This ultimately balanced, yet wieldy diet mirrors Espinosa and Orozco’s overall approach. They take their work extremely seriously, but solemn moments are offset by periods of mirth, with the elder diver often prompting her partner to dissolve into giggles, evidencing the pair’s yin-and-yang personalities as well as their age difference.
“We’re very different,” Espinosa confirms. “I am decisive and aggressive. Ale’s more introverted. I am always making jokes. I have a strong character. Maybe that has caused me trouble once in a while, but this is the way I am. I don’t get stuck on anything. I let everything go and just move forward.”
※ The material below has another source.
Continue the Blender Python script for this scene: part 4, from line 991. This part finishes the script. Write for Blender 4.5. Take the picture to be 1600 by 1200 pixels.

The key to reconciling divergences of all types, both divers assert, lies in dialogue. “Good communication is essential,” declares Orozco, “and having a good relationship and real communication outside of that one second of diving is more important than that second. Paola is like my sister.”
The equation, with all its variables, appears to be paying off. Instead of upsetting their synchronicity, the pair’s new physical differences have begun to counterweight Espinosa and Orozco’s respective strengths. “Now Ale’s a little bit taller than me, but I naturally jump a little bit higher,” explains Espinosa, “so I meet her in the air.” The pair’s steady progress is fueling them as they look to the summer when, as their country’s best chance for a podium-top win, they will concentrate four additional years of sacrifice and toil into that second-and-a-fraction plunge. But for Espinosa and Orozco, the rush always comes before the gold. “It’s dangerous,” Orozco states, “I love that fear and adrenaline.”
“You feel fear, anxiety, insecurity when you walk up the stairs onto the platform,” Espinosa adds. “But then there is a second before you jump, when you feel an intimacy with yourself. You know how to handle yourself; you can control yourself. That’s the moment that I like the most: I love the butterflies.”